--- BEGIN ---

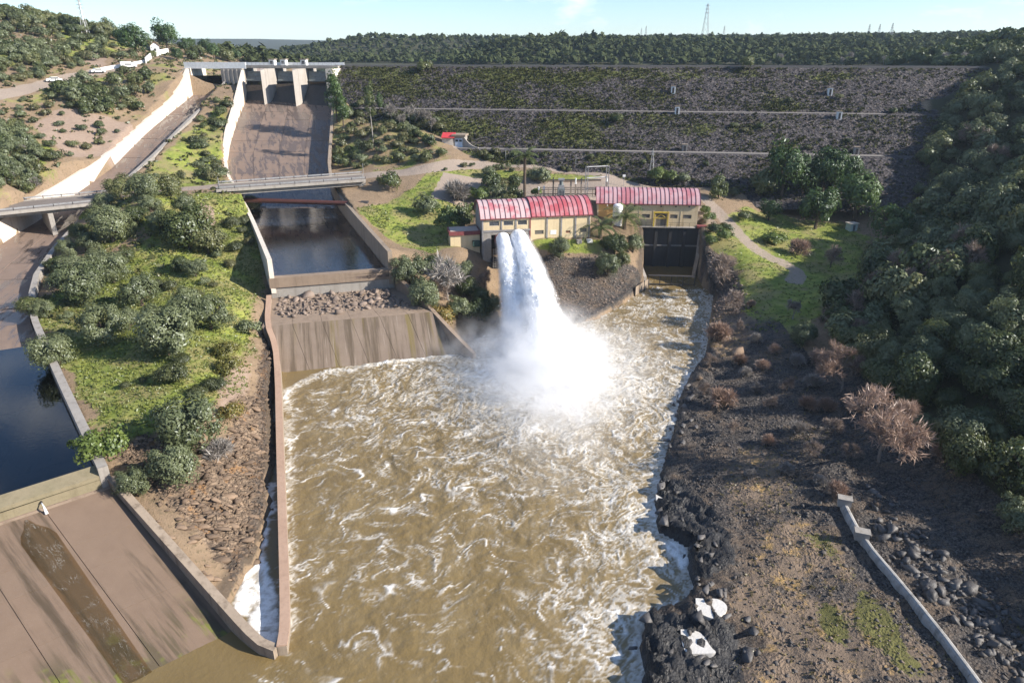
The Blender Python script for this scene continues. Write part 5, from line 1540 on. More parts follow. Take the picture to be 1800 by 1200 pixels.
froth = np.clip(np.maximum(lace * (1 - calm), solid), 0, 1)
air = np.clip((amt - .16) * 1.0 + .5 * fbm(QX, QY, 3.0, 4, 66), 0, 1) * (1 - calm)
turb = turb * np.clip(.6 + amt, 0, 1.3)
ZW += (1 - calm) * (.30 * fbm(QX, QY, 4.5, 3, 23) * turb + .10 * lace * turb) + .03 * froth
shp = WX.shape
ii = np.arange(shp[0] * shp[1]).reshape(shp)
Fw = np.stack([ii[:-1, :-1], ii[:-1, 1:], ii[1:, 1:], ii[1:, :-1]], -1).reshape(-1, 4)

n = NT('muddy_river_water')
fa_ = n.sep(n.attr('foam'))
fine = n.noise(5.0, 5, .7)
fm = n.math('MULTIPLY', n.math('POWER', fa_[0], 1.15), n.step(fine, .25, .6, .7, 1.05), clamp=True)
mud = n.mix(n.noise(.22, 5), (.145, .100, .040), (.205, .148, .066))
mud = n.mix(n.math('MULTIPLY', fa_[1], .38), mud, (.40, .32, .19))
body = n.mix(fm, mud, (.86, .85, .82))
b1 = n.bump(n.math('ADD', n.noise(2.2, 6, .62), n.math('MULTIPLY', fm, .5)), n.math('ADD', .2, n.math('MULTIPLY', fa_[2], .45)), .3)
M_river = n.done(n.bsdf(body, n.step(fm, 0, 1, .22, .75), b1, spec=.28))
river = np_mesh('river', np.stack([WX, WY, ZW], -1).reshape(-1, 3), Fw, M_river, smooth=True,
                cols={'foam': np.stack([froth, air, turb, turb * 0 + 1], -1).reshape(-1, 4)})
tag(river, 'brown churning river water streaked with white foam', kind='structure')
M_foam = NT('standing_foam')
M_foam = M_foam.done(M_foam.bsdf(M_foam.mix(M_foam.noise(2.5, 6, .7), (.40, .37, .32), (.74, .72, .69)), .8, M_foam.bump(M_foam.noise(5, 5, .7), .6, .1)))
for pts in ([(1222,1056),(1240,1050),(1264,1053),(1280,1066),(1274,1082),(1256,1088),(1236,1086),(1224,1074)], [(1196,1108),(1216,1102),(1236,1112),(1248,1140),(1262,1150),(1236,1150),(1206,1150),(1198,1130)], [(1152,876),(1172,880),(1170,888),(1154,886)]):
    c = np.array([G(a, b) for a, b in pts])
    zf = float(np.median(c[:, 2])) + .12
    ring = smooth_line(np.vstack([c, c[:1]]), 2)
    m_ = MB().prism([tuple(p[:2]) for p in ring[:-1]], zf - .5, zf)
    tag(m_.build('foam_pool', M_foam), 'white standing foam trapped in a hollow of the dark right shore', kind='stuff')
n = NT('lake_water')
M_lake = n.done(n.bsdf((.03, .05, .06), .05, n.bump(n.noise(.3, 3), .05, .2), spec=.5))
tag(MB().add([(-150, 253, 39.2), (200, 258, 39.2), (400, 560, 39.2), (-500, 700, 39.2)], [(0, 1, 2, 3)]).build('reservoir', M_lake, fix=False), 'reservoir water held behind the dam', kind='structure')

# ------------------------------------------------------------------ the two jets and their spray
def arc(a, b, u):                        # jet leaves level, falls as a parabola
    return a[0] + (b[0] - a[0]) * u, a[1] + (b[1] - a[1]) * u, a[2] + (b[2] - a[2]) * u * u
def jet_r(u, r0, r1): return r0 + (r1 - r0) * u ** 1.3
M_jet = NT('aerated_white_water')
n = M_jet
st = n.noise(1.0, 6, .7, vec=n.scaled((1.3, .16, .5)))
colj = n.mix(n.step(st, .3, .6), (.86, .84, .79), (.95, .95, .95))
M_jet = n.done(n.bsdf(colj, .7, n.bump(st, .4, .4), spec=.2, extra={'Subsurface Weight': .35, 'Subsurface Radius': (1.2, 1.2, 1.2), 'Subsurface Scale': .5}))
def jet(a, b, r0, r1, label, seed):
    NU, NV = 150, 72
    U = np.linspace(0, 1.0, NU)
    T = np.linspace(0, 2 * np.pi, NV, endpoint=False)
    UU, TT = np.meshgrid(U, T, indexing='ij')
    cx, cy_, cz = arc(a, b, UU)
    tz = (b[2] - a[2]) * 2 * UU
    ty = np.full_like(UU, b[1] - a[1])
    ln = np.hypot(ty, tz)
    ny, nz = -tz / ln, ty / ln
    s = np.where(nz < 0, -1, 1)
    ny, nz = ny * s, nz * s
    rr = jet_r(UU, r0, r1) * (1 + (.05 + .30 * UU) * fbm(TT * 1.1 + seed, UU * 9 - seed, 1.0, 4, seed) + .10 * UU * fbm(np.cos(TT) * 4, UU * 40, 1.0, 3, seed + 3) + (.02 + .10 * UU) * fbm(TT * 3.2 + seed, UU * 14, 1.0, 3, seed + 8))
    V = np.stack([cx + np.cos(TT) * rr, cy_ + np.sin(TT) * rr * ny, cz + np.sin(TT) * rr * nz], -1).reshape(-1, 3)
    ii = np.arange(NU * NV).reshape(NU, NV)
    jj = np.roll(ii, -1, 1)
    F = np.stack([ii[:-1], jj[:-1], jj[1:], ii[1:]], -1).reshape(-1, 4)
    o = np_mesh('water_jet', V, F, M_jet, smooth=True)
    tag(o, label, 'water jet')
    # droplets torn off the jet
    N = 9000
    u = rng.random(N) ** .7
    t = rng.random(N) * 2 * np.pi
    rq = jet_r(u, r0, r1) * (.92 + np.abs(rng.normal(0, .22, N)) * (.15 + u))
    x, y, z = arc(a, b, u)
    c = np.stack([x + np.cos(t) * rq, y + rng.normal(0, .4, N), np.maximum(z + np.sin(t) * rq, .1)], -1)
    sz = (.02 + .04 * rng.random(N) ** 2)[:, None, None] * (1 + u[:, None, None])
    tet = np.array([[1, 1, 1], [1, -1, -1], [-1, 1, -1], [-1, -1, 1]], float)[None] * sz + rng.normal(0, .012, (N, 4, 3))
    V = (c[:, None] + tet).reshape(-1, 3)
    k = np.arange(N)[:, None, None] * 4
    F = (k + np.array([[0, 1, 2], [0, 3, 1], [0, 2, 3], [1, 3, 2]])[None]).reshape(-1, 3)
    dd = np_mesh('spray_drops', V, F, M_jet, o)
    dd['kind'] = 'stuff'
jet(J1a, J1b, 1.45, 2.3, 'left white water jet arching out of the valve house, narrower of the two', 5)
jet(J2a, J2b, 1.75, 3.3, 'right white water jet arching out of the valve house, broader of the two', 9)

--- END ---

**THE PROBLEM:** Look at the listing and set down only the lines from its start through the line with "ii[1:, :-1]], -1).reshape(-1, 4)", word for word and without pictures.

**WRITTEN RESPONSE:**
The Blender Python script for this scene continues. Write part 5, from line 1540 on. More parts follow. Take the picture to be 1800 by 1200 pixels.
froth = np.clip(np.maximum(lace * (1 - calm), solid), 0, 1)
air = np.clip((amt - .16) * 1.0 + .5 * fbm(QX, QY, 3.0, 4, 66), 0, 1) * (1 - calm)
turb = turb * np.clip(.6 + amt, 0, 1.3)
ZW += (1 - calm) * (.30 * fbm(QX, QY, 4.5, 3, 23) * turb + .10 * lace * turb) + .03 * froth
shp = WX.shape
ii = np.arange(shp[0] * shp[1]).reshape(shp)
Fw = np.stack([ii[:-1, :-1], ii[:-1, 1:], ii[1:, 1:], ii[1:, :-1]], -1).reshape(-1, 4)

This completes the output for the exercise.